As an engineering team our mission is to solve complex problems using the right technology and work on things that will make help us become a better version of ourselves.
- Practicing SCRUM with a focus on delivering value for our customers
- Extensions, scripts, tools, blogs and discussions that will help us improve as a team
We deliver code that works and is maintainable. We are constantly looking for ways to improve.
Each member in the engineering team is focused on understanding the requirements and we catch most of the ambguity during the discussion phase.
During discussions, implementation and testing we keep the user at the center and make sure the feature being developed is going to be useful and wow the customer.
Code quality is really important to us and it goes beyond pretty code.We promise each other to deliver code that is losely coupled, well organized, very readable, easy to review and we've made sure it has basic quality checks like CI checks pass, linters are giving a green light and static code analyzers don't complain.
We've used the best industry practices in writing and organizing the code. And if we disagree or have a new pattern that we would like to use. We've discussed it with other members and collectively want to move to this new pattern/standard.
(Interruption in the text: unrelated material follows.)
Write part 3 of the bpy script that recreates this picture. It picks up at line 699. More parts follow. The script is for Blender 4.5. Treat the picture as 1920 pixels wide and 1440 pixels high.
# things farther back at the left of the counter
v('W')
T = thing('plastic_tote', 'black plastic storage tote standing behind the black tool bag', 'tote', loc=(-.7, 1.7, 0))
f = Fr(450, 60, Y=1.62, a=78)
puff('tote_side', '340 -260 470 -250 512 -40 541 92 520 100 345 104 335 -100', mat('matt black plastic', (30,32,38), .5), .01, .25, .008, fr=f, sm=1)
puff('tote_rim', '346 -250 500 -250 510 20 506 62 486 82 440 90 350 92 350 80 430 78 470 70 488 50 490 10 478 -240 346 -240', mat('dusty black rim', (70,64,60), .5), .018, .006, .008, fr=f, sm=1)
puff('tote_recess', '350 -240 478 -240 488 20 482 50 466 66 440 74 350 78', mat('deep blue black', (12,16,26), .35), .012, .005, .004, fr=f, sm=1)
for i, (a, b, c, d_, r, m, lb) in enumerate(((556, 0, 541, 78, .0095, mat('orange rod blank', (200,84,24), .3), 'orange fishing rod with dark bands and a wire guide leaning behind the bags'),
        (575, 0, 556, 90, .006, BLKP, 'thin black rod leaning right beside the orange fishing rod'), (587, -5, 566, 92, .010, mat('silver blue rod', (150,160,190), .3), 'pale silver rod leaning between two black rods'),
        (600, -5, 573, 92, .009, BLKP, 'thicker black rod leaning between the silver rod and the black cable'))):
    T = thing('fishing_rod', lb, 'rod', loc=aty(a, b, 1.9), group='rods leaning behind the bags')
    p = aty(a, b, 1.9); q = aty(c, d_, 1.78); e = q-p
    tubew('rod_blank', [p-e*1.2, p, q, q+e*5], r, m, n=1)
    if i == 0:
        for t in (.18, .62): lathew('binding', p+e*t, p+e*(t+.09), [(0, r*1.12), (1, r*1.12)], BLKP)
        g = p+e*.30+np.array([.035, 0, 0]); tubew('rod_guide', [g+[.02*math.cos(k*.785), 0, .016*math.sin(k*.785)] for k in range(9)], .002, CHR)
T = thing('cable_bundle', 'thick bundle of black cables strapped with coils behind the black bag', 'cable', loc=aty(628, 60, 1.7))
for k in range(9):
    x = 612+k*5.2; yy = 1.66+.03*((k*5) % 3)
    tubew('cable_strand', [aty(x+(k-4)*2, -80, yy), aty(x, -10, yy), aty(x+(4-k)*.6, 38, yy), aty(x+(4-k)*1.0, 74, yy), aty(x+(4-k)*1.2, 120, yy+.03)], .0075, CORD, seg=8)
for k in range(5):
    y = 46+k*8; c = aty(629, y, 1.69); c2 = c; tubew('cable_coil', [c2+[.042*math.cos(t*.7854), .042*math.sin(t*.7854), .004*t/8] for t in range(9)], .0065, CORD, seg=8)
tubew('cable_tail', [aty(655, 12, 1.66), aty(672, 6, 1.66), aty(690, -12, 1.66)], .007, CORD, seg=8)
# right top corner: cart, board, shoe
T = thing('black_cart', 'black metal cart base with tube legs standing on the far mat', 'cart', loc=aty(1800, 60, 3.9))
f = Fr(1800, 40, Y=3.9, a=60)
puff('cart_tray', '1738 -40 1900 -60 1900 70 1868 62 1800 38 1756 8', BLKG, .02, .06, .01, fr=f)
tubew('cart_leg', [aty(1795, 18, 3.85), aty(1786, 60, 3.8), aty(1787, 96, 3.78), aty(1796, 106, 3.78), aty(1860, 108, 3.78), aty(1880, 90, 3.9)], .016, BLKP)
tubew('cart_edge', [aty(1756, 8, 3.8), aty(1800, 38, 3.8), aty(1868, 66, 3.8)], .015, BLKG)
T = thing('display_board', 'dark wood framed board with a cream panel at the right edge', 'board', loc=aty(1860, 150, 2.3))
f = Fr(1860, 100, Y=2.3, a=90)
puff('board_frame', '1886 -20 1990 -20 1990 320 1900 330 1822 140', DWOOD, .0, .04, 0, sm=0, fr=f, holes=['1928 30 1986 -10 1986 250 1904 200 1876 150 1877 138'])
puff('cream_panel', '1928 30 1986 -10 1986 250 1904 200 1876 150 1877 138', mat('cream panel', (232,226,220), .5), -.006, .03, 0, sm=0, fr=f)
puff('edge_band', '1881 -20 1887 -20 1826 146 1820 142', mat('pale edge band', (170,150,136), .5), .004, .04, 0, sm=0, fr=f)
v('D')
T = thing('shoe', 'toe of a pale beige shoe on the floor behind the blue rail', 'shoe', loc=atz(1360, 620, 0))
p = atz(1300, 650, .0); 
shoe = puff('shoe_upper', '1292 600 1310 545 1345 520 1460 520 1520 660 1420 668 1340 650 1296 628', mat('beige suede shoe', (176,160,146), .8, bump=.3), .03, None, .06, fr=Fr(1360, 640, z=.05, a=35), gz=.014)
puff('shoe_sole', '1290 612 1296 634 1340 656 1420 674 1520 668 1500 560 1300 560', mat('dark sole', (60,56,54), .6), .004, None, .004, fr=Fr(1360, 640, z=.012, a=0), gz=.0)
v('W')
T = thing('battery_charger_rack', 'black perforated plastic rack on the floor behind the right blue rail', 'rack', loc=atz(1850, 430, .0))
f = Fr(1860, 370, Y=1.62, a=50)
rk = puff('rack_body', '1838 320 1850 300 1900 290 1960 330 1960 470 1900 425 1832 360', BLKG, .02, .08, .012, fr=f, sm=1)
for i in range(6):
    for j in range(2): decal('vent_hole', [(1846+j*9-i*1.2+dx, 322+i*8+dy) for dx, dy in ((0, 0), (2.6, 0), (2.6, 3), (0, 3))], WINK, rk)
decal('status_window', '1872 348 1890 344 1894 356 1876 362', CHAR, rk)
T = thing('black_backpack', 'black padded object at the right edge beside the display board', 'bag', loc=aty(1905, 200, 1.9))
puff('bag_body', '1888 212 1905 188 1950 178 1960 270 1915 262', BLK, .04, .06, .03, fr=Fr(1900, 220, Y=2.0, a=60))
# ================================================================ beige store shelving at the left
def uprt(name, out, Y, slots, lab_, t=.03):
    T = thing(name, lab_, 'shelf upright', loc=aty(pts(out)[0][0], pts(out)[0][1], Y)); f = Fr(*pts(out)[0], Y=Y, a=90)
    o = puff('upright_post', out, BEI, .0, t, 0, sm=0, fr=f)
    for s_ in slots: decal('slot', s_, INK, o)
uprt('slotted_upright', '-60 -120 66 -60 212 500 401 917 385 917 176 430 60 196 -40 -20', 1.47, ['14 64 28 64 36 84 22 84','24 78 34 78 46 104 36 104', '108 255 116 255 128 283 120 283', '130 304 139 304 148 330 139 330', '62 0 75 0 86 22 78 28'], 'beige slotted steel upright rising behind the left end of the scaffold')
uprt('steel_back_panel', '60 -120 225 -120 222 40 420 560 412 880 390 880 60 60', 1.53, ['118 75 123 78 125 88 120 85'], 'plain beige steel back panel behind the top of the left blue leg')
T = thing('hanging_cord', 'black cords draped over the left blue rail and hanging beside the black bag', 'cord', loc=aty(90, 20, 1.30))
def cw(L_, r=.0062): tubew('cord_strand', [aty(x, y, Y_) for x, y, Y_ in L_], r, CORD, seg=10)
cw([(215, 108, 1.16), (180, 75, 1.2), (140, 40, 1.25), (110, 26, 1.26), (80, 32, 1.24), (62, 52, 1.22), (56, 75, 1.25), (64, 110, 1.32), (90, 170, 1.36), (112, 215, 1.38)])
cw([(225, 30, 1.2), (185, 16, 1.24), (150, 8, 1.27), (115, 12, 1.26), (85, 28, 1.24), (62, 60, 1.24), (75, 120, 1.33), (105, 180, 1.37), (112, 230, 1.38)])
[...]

Think discussions on things like space vs tabs, absolute vs relative imports and more :)
Promise each other to make sure our code output results in a high quality PR with a description that looks similar to this template and has enough details for any team member to understand what the deliverable is all about and review it.
Each of is committed to taking time out to review code delivered by others and make sure we deliver high quality code as a team.
We use best SCRUM practices to make sure everyon on the team is in sync and focused
Our release schedules are like public transport schedules. The release has to go out at the time it was scheduled. Whatever doesn't make it to the current release goes to the next.
We work towards keeping things on schedule and release as often as we can. Typically once every week.
Refactor messy code that is in the direct contact of the changes you are making.
Schedule larger refactors if they are bigger effort. The intent is always to leave the code better than it was before!
Avoid changes that fall outside the above. Discuss when in doubt.
Write units of code that testable and do one thing and on thing alone.
Watch out for signs of duplicate code and reconsider the design when this happens.
Constantly look to improve one's usage of IDE extensions, commandline tools, Code Snippets, Keyboard Shortcuts and more to deliver better code faster.
Leverage version control (Git) to create temporary branches to make changes, quickly see them in action and be fearless. See the code in action instead of wondering what the change might do or whether it will work.